Market Viewpoints – Spring 2022

Keith Bonjour, Portfolio Manager
Keith Bonjour, CFP® Vice President, Portfolio Manager
Both stocks and bonds struggled in the first quarter this year due to a more aggressive Fed posture, inflation risks continuing to increase, and the Russian invasion of Ukraine.

The US stock market experienced its first correction in almost two years as the Fed has steadily been increasing their rate hike expectations and discussing reducing their balance sheet as the year has progressed to try to slow down inflation, while the geopolitical risks from the war in Ukraine have only added further upside inflation risks.

The stock market began to improve throughout March, but still finished the quarter in negative territory. The bond market struggled in the first quarter with rate hike expectations increasing in a meaningful way with the Fed’s dot plot showing the potential for nine rate hikes this year.

At the beginning of the year, only three Fed rate hikes were projected by the Fed. This more aggressive Fed posturing has the market on high alert for a possible Fed policy mistake in the future if they were to overtighten causing a considerable slowdown in the economy.

Inflation continues to be the largest risk to the economy this year with a large supply and demand imbalance in many areas of the economy. The supply chain began to improve slightly early in the year prior to the Russian invasion of Ukraine. However, commodity prices including oil, natural gas, wheat and other commodities have increased due to the impact on supplies produced from both Russia and Ukraine further adding to the supply chain imbalances and adding upside pressure to energy costs throughout the globe, especially in Europe due to their large reliance on Russian oil and natural gas.

The Fed has taken a more aggressive posture to raise interest rates faster and begin to reduce their balance sheet this year, in an effort to slow the economy and stop inflation from becoming entrenched. It is too early to tell if the Fed will be successful in the efforts to slow inflation without causing too much of a meaningful slowdown in the economy.

The US is more insulated than Europe in terms of energy production so the US economy should be less impacted by inflated oil and gas prices.
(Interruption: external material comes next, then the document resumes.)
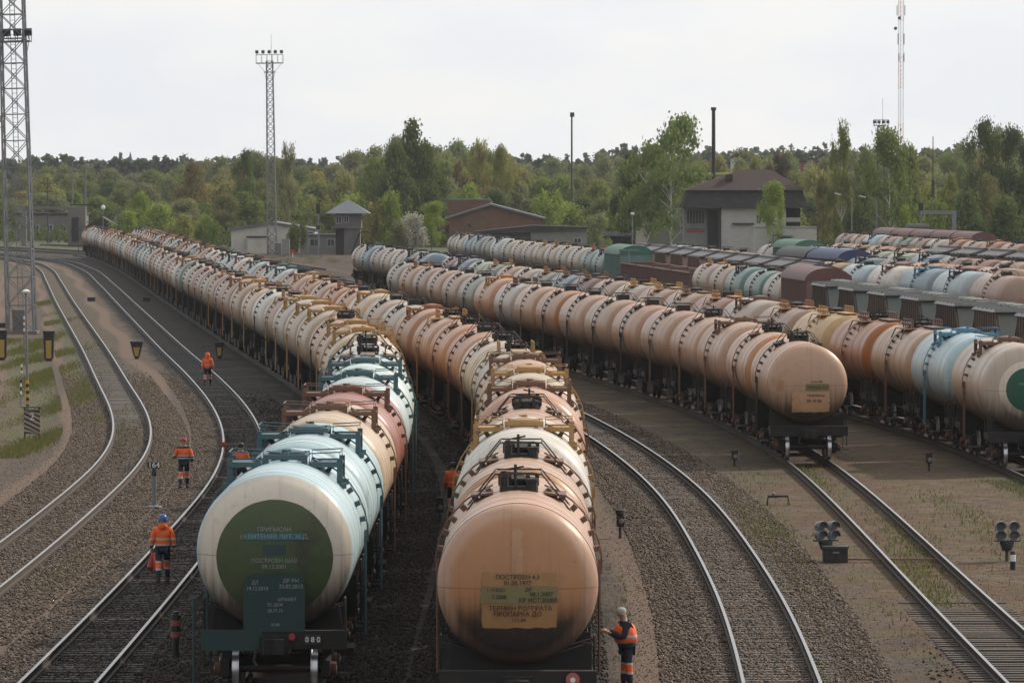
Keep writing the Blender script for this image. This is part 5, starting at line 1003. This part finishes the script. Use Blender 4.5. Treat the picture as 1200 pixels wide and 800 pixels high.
def text_mesh(txt, size, align='CENTER', bold=0.0):
    cu = bpy.data.curves.new('lettering', 'FONT'); cu.body = txt; cu.size = size; cu.align_x = align; cu.align_y = 'CENTER'; cu.offset = bold; cu.space_line = .95
    ob = bpy.data.objects.new('tmp', cu); C.objects.link(ob); dg = bpy.context.evaluated_depsgraph_get(); me = bpy.data.meshes.new_from_object(ob.evaluated_get(dg)); bpy.data.objects.remove(ob); return me
def dome_text(kd, root, txt, x, z, size, mat, off=.020, parent=None, flat=None, align='CENTER'):
    me = text_mesh(txt, size, align, size * .012)
    Rr, half, h = DOME.get(kd, (1, 1, 1))
    for v in me.vertices:
        tx, tz = x + v.co.x, z + v.co.y
        v.co = (tx, (dome_y(math.hypot(tx, tz), Rr, half, h) - off) if flat is None else flat, (ZC if flat is None else 0) + tz)
    me.name = 'lettering'; me.materials.clear(); me.materials.append(mat); o = bpy.data.objects.new('lettering', me); C.objects.link(o); o.parent = parent or root; return o
M_OLIVE = plain('olive green end paint', (.058, .085, .034), .6, 0, .2, 1.4, (.026, .030, .022), .8); M_STRIP = plain('blue green stencil strip', (.018, .125, .165), .6, 0, .1, 3); M_STRIPD = plain('dark blue green patch', (.020, .050, .058), .6, 0, .1, 3)
M_LET = plain('worn pale lettering', (.24, .26, .25), .7, 0, .25, 9, (.12, .14, .12), .5); M_LETD = plain('worn dark lettering', (.030, .026, .024), .7, 0, .2, 9, (.16, .09, .04), .35)
M_OCH = plain('worn ochre panel paint', (.36, .19, .075), .7, 0, .2, 1.6, (.24, .12, .05), .6); M_OLV2 = plain('khaki stripe paint', (.20, .165, .075), .7, 0, .15, 2); M_BOARD = plain('dark green end board', (.010, .038, .036), .55, 0, .2, 2, (.02, .025, .02), .4)
M_GREEN = plain('bottle green end paint', (.012, .085, .052), .6, 0, .15, 2); M_STAIN = plain('ochre run stain', (.44, .25, .14), .7, 0, .1, 3); M_SOOT = plain('black spill stain', (.045, .036, .032), .55, 0, .3, 2)
def soft_soot(name, z0):
    g = G(name); v = g.coords(); x, y, z = g.xyz(v); n = g.noise(v, 1.6, 5, .6); n2 = g.noise(g.coords('Object', (6, 1, .5)), 1.3, 4, .6)
    dz = g.math('ADD', g.math('SUBTRACT', ZC + z0, z), g.math('ADD', g.math('MULTIPLY', n, .9), g.math('MULTIPLY', n2, .5))); a_ = g.ramp(dz, .75, 1.55)
    r_ = g.math('SQRT', g.math('ADD', g.math('MULTIPLY', x, x), g.math('MULTIPLY', g.math('SUBTRACT', z, ZC), g.math('SUBTRACT', z, ZC)))); a_ = g.math('MULTIPLY', a_, g.math('SUBTRACT', 1.0, g.ramp(r_, 1.12, 1.38)))
    g.L(g.math('MULTIPLY', a_, .85), g.p.inputs['Alpha']); return g.done((.035, .027, .023), .6)
a = FRONT['A']
cap = disc_patch('N', 'end_cap', a, 1.545, M_TANK, off=.005, col=(.64, .58, .49))
dsc = disc_patch('N', 'end_disc', a, 1.18, M_OLIVE, 0, -.10, .012, .0010)
rect_patch('N', 'name_strip', a, -.60, .60, .27, .41, M_STRIP, .026, .006, dsc); rect_patch('N', 'number_patch', a, -.23, .23, -.02, .18, M_STRIPD, .026, .006, dsc)
for t, x, z, s in (('ПРИПИСАН', 0, .48, .12), ('ст.БИТЕНЯЙ ЛИТ. Ж.Д.', 0, .335, .125), ('ПОСТРОЕН ШАУ', 0, -.15, .115), ('09.12.2001', 0, -.27, .115)): dome_text('N', a, t, x, z, s, M_LET, .034, dsc)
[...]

US GDP is projected to remain above trend this year; however, expectations have come down somewhat from the beginning of the year as inflation pressures begin to weigh on earnings expectations and consumer spending.

US companies have continued to show resilience in being able to pass along their increased input costs on to the consumer so earnings have continued to remain strong.

We will continue to monitor consumer spending throughout the year to determine if price increases begin to have a meaningful impact, which in turn will weigh on company earnings, especially companies that operate in the consumer discretionary sector.
US consumers have continued to show resilience in spending behavior in the face of higher costs, however the more entrenched inflation becomes, the higher the probability that consumer behaviors will eventually shift to a more cautious approach. The Fed has a difficult job ahead to try to rein in inflation, but not overtighten economic conditions to cause the economy to slow down too much.

While many positives remain for the global economy with global economic growth and company earnings expected to continue to remain positive in 2022, we maintain our view to be mindful of the risks that the markets face this year from a more aggressive Federal Reserve, elevated inflation, continued supply chain issues, and many different geo-political risks.

We recommend staying the course with your investment objectives, and we continue to rebalance and take profits as we see opportunities to protect portfolio gains and keep our portfolios in line with their investment objectives.

We also recommend communicating with us if any short-term cash needs arise so we can look for opportunities to be proactive when raising cash for any necessary distributions helping to protect against possible short-term negative moves in the market.

We recommend maintaining a more long-term focus on investment goals and objectives with an understanding that short-term headline risks rarely have a long-term effect on markets.